**WHAT TO DO**
From the top of the records below down to the line containing "C = S.collection", reproduce every line exactly.

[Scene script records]
============

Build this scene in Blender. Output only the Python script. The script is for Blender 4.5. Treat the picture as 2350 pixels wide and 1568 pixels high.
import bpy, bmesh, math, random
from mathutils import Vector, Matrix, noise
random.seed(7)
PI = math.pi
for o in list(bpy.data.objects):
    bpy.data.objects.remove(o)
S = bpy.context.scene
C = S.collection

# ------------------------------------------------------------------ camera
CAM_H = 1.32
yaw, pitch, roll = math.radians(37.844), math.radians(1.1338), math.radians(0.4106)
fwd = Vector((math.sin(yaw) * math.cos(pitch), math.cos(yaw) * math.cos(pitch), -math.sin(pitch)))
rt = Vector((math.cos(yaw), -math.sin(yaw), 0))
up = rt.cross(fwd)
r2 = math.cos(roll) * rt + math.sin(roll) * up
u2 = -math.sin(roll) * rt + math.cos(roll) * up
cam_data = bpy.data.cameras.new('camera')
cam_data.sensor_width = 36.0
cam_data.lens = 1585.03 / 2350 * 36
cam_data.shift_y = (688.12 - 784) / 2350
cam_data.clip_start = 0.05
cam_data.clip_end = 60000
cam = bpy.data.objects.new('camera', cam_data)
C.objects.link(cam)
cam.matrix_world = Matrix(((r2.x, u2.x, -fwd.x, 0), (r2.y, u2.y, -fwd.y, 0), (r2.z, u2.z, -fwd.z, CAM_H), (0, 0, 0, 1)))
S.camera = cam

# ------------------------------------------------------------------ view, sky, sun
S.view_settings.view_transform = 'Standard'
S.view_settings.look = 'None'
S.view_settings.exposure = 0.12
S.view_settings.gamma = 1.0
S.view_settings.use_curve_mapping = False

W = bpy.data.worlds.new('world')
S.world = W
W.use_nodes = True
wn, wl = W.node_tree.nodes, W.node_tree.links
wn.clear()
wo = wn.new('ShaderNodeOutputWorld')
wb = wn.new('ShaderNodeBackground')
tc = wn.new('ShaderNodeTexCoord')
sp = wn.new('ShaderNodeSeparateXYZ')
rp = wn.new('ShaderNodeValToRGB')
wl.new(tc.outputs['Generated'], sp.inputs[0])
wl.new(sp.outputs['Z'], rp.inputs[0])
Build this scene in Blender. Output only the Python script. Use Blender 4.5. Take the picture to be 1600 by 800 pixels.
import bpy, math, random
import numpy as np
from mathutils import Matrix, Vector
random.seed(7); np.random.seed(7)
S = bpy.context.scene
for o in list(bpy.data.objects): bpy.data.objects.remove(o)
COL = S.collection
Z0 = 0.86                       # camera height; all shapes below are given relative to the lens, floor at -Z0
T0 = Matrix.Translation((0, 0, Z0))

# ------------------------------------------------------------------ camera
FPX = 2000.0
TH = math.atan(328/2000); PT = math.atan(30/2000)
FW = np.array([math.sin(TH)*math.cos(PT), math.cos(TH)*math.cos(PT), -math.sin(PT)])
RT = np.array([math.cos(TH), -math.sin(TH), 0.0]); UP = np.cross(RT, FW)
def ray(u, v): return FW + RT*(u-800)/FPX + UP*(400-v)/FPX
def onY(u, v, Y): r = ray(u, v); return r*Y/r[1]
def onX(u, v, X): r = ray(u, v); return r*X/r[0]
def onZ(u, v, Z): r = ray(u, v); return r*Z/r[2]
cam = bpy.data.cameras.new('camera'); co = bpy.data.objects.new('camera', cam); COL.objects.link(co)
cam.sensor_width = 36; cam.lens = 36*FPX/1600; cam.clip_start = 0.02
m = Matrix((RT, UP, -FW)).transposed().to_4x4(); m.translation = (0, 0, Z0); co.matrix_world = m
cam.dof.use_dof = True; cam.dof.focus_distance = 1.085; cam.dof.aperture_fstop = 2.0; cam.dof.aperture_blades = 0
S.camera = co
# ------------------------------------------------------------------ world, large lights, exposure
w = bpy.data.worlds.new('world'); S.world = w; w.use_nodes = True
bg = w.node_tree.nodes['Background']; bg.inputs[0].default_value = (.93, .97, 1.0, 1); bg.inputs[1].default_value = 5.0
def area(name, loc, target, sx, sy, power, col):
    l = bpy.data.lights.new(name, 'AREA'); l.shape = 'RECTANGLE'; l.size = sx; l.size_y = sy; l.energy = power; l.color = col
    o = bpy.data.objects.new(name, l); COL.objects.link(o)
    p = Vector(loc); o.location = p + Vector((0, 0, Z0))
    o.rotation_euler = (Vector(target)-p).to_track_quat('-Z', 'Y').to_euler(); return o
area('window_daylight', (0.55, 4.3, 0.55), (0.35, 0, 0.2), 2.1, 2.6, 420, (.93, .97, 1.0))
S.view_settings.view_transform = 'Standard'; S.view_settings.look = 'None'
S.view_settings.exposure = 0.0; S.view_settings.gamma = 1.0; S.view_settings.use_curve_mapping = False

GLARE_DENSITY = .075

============

**RESULT**
Build this scene in Blender. Output only the Python script. The script is for Blender 4.5. Treat the picture as 2350 pixels wide and 1568 pixels high.
import bpy, bmesh, math, random
from mathutils import Vector, Matrix, noise
random.seed(7)
PI = math.pi
for o in list(bpy.data.objects):
    bpy.data.objects.remove(o)
S = bpy.context.scene
C = S.collection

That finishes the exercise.